In the annals of cynical diplomacy, which have long dominated the profession at large, Israel's Prime Minister Bibi Netanyahu has earned a special, possibly unique place of distinction. Thursday, U.S. Secretary of State Antony Blinken made him an offer he likely wouldn't refuse: to dissemble sheepishly while privately laughing. Sure enough, the p.m. shook Blinken's hand, grabbed the offer and ran with it.
The at-hand issue concerned not some throwaway dispute between Israel and the world, such as the many U.N. resolutions Netanyahu's government has illegally ignored for decades, but potentially the outbreak of a major Middle East war, sucking in Iran, Syria, Lebanon and the United States.
Blinken's proffered demand, which he described as "the toughest to date," was that Israel devise a "clear plan" for minimizing civilian deaths before the Israel Defense Forces resumed their assault on Gaza. According to The Washington Post, his demand "resulted in concrete assurances that they would change how their war is waged."
What The Post neglected — Blinken too, possibly — is that the concrete will never harden. Netanyahu will persist in pouring vats of Palestinian blood into the mixture to keep the body count flowing smoothly. He knew that, of course, as he shook Blinken's hand.
The proof of Netanyahu's betrayal was immediate. The next morning, this morning, the temporary cease-fire between Israel and Hamas unraveled; both sides blaming the other for having violated its terms. "Moments after the deadline passed," reports The NY Times, "Israeli airstrikes soon thundered again across the battered coastal strip."
Also immediate was the Gaza Health Ministry's announcement that 109 Palestinians had been killed in the strikes, and hundreds wounded. The IDF simultaneously announced to the inhabitants of one southern city in Gaza — where fleeing refugees from the north had been advised by the IDF to go, for safety — to evacuate at once, close to the Egyptian border. For the Israeli military was declaring the entire city a war zone.

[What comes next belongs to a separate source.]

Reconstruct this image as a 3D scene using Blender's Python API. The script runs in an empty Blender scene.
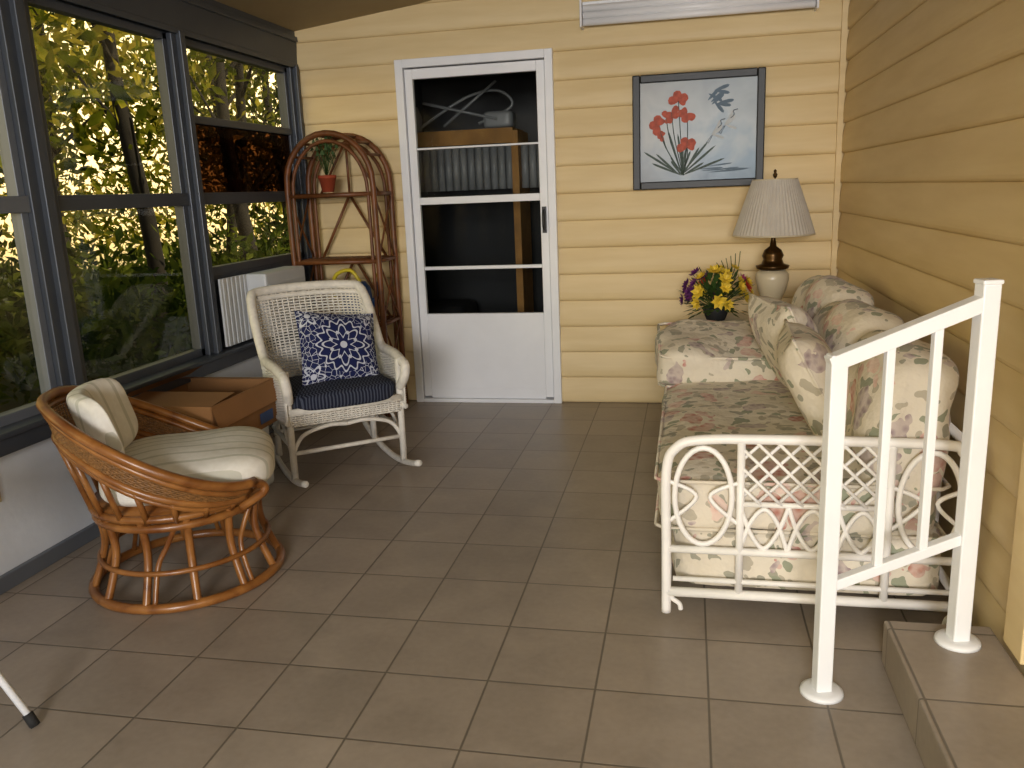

No word on how much time the freshly cloistered Palestinian refugees had before the city's annihilation commenced. The war's empirical evidence would suggest that a reasonable period was far from uppermost in the Israeli government's mind. Domestic pressure to resume the war forthwith had been building alongside pressure to allow more time for hostage exchanges. Jingoism won out.
Either Blinken was blinkered when he and Bibi shook hands on the secretary's demand for minimizing civilian deaths or he was simply playing the diplomatic game of infinite cynicism while surrounded by tens of thousands of at-risk human lives. After all, when Henry Kissinger died this week, the sitting U.S. secretary of state noted approvingly that the recently departed had "really set the standard for everyone who followed in this job."
Still, the responsibility for honoring the American-Israeli agreement was Netanyahu. He never had any such intention, as he and his military forces swiftly demonstrated. And for that, he has earned an especially prominent place in the history of cynical diplomacy.
Bibi has been damaged goods at least since July 4, 1976. That day his idolized older brother, Lt. Col. Yonatan Netanyahu, was the only Israeli soldier killed in the raid on Entebbe. I wonder how much of his bitter hatred for Palestinians stems from that loss.